Speeding through thoughts. Racing into memories. I spilled my whole heart to her. I haven't done that since past year. I was still afraid that I wouldn't be caught, that it would be thrown back in my face. She didn't. All the right words, all the right smiles.
"My eyes were red, I couldn't catch my breath. I told him what happened. He got completely quiet and gripped the wheel and started racing. I was afraid he was gonna punch someone."
"Thats how he is when he is really upset, he was really mad that you got hurt."
I finally know no matter how far we grow apart, how little I see him or speak to him. He will never love someone the way he loves me. And that makes me feel like I'm walking on air and that I'm so freaking blessed.
"I'm just afraid to feel the emptiness when all of you guys were gone."
"I don't know about them. But I could never live without you again."

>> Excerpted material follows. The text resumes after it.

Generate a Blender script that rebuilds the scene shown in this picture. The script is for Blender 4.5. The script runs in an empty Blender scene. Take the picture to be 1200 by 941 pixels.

I truly think that is true. Her and I have fought hell time and time again. And I know nothing can ever tear us apart again.
I made myself sick worrying today. I hugged her and she started crying. I hate when I can't fix things but I don't mind so much when I can help it. But I can't help you and seeing you today made every little piece of me break. How do you sit there when all you want to do is wrap them in your arms and whisper all the right things. It eats every single thing inside of you. And this is the hell I'm always going to have to live.24 days, yes I'm counting. I miss you.
I'm ashamed of myself. I have put too much time into myself. I won't do that anymore. People need me. They need my strength, my smile, my arms. My demons are just going to have to wait because the love in my heart can't bare having me sit around anymore. Del, I need you to fight with me.